A new study shows that volcanic “fire fountains” erupting from the surface of the moon were most likely fueled by carbon monoxide gas.

Discovery News reports that scientists have re-analyzed the orange and green glass beads discovered in soil samples brought back from the moon in the early 1970s using modern analysis techniques.

The glass beads are “thought to be the product of fire-fountain eruptions, in which a jet of basaltic lava erupts through a vent, spattering droplets of lava that cool quickly to form glass,” explains Bruno Scaillet of the University of Orleans in France in an article in this week’s Nature Geoscience.

The lunar volcanic glasses are thought to be the product of fire-fountain eruptions, in which a jet of basaltic lava erupts through a vent, spattering droplets of lava that cool quickly to form glass.

Current research suggests that the moon was formed when a planetary body – around the size of Mars – known as Theia crashed into Earth when the solar system was young. Scientists believe that for a long time, the moon’s surface was different from the unmoving landscape of today.

In the beginning, the lunar surface was an active hotbed of magma that bubbled up from below to spew into the air like a fountain of fire, reports Space.com. Scientists, who have long been unsure of what drove these explosions, now believe the reason behind the eruptions was carbon monoxide.

While water and sulfur would have contributed to the fiery fountains, “the main driver is carbon,” said Alberto Saal, co-author of the study and geologist at Brown University in Providence.
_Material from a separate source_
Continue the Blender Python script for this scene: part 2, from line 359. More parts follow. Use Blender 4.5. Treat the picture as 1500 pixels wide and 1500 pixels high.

The carbon is the one that is producing the large spectacle. With a little bit of water, with a little bit of sulfur — but the main driver is carbon.

Saal explains that this finding suggests the early moon was similar to the makeup of Earth. The elements “are very similar to the lava that formed the ocean floor of the Earth,” he said.

All these volatile elements [… ] are in concentrations that are very similar to the lava that formed the ocean floor of the Earth.